New Design School at UT Austin Hires Verena Paepcke-Hjeltness, IDSA

Sep 19 2019 - 3:31pm


Verena Paepcke-Hjeltness, IDSA has joined the faculty of the University of Texas at Austin as Associate Professor of Practice in Design. Her role in the new School of Design and Creative Technologies, part of UT Austin's College of Fine Arts, carves out a space of industrial design in a city that has increasingly become known as "Silicon Hills." An IDSA student chapter at the school, which would be UT Austin's first and IDSA's second student chapter in Texas, also is in the works. 

ID is expected to flourish at the school, due in large part to a $1 million gift from the Reese Foundation. According to a press release issued today by the university, UT alumnus Mike Reese has pledged to create the Reese Foundation Excellence Fund for Product Innovation Endowment to benefit the School of Design and Creative Technologies. This will allow the design department to partner more closely with the Cockrell School of Engineering to develop programs and classes around industrial and product design.

“The School of Design and Creative Technologies is so honored to be the recipient of this generous gift and the endowment it creates,” said Doreen Lorenzo, Assistant Dean for the School of Design and Creative Technologies. “Growing our curriculum to include product innovation and industrial design allows us to maintain our competitive stature while growing the mission of our department. It’s an absolute privilege to create this academic opportunity for our students with Mike Reese.”

The press release also notes that "in a market with few other industrial design programs in the region, the University of Texas is uniquely positioned to leverage its existing strengths and become a leading program in industrial design and product innovation."

In an email to IDSA, Paepcke-Hjeltness wrote that she is in the process of expanding the design program to integrate an industrial design focus. She's looking forward to it, she writes, because the creative-packed Austin area "has so much potential for students to find internships and jobs, as well as to collaborate."

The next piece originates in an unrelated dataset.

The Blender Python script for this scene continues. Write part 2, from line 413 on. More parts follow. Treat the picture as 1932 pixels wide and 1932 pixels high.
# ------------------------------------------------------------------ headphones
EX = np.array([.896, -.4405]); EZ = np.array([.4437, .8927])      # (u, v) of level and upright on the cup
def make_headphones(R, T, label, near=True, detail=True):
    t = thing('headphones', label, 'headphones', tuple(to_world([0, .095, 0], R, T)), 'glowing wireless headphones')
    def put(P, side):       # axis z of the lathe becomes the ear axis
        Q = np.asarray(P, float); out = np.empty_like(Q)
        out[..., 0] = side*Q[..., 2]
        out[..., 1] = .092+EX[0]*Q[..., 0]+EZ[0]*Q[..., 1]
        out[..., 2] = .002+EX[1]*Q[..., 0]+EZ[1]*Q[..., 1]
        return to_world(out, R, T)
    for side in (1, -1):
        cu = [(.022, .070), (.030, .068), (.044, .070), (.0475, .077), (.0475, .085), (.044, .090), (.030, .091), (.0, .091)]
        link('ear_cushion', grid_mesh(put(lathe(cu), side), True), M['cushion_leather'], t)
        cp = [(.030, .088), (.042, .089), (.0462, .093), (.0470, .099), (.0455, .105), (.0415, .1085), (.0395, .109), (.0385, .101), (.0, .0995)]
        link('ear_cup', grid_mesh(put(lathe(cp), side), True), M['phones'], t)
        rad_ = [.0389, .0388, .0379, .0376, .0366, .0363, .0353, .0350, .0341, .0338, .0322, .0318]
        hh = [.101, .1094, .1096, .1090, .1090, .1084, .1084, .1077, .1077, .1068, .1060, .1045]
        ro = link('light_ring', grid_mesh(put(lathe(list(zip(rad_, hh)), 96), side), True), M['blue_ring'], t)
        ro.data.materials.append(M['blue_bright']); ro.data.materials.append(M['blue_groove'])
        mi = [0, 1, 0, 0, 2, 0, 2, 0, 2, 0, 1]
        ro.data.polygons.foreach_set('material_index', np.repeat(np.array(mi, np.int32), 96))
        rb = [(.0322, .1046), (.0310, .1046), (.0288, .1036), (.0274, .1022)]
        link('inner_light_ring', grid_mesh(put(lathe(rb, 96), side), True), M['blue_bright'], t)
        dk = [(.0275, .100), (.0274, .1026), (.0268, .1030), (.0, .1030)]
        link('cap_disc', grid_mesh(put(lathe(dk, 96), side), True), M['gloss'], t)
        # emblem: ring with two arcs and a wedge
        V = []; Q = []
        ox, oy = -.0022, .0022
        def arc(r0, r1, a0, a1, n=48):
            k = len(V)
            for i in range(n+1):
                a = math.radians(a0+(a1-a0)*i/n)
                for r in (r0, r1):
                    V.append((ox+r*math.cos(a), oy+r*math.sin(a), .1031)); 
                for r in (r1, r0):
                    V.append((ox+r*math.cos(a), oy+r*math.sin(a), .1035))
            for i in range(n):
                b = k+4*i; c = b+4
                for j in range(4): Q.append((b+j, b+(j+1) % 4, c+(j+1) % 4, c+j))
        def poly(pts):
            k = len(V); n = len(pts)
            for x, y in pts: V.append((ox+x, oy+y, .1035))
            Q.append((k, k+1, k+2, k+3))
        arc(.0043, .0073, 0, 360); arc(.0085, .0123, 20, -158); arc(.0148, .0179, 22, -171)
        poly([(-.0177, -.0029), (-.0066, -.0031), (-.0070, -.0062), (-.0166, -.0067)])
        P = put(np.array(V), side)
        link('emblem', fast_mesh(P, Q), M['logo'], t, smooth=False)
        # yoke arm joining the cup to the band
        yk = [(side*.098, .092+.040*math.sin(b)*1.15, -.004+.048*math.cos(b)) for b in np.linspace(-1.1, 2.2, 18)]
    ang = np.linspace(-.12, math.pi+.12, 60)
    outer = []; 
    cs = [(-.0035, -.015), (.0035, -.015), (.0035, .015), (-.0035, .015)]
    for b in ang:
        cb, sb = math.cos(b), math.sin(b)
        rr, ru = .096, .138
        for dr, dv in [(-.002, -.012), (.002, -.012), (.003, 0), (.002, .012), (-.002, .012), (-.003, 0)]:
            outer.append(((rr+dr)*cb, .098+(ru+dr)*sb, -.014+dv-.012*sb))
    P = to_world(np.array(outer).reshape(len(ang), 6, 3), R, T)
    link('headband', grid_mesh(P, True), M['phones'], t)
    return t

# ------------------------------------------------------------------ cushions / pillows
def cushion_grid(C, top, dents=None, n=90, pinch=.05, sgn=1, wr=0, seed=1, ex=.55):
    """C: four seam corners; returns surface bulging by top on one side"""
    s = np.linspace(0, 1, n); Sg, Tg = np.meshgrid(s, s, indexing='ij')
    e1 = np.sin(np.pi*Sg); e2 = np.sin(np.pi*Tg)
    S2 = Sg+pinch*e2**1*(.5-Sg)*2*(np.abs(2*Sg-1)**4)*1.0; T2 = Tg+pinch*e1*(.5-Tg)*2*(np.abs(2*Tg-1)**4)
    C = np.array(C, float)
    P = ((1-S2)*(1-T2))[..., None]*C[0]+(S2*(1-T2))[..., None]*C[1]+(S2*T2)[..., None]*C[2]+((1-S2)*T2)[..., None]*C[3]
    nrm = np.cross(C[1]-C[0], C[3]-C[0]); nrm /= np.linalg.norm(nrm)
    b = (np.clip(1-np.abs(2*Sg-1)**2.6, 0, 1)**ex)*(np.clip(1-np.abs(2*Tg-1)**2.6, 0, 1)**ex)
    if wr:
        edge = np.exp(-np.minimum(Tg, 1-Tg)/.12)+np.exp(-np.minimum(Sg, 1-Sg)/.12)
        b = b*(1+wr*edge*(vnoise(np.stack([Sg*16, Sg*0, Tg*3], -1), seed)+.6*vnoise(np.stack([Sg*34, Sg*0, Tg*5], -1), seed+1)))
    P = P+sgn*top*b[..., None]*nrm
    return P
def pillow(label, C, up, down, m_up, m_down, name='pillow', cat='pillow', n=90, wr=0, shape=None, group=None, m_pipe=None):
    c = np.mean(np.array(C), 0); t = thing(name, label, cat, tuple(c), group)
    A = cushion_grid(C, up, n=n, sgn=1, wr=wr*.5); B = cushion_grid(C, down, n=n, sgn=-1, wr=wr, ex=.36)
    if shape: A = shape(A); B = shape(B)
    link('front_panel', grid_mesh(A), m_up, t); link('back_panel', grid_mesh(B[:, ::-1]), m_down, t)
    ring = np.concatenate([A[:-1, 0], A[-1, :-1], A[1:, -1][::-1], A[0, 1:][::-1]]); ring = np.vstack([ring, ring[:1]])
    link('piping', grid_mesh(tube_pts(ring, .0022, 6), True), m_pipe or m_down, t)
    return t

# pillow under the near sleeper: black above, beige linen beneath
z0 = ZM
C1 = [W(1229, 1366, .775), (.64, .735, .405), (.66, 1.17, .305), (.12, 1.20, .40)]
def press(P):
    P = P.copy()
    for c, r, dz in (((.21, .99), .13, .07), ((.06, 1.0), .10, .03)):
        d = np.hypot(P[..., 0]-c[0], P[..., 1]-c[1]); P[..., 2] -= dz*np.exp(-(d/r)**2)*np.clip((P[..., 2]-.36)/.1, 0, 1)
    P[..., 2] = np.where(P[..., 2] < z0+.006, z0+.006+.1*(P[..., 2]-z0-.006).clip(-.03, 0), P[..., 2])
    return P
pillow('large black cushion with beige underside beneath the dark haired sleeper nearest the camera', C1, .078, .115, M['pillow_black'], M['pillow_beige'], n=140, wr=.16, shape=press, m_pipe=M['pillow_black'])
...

"It is a very exciting time to join the School of Design and Creative Technologies at UT Austin," she continues. "This group consists of such diverse people, passionate designers/design educators with so many incredible experiences and expertise, that it is just very inspiring to be here.

As far as IDSA is concerned, the students in the first-ever Introduction to Industrial Design course I am teaching this semester are eager to start a student chapter here. We just explored the official requirements with the IDSA headquarters, got a green light and will begin to recruit the inaugural group of students to create a strategy for how we want to approach IDSA at UT Austin. (Industrial) Design is in the Austin air!"

Verena Paepcke-Hjeltness has worked in Germany and the United States as an industrial designer with a focus on aviation and transportation design. This year, she received the IDSA Education Award for her inspirational teaching, and has served as a juror for IDSA’s International Design Excellence Awards (IDEA). 

As an assistant professor of industrial design at Iowa State University, Paepcke-Hjeltness led a Design Thinking and Doing Research Lab and helped to pioneer sketchnoting as a methodology there. Additionally, she served as a strategic design consultant to the Center for Functional Fabrics at Drexel University, where she previously held appointments as assistant professor and associate program director. She also taught for many years at the Savannah College of Art and Design. 

UT Austin's School of Design and Creative Technologies is expected to become the largest academic unit in the College of Fine Arts. Launched in 2017, the school aims to prime students for creative professions across a wide range of industries. Their studies include designing for health, artificial intelligence, creative technologies in theater and music, entrepreneurial ventures and cross-disciplinary design thinking methodologies.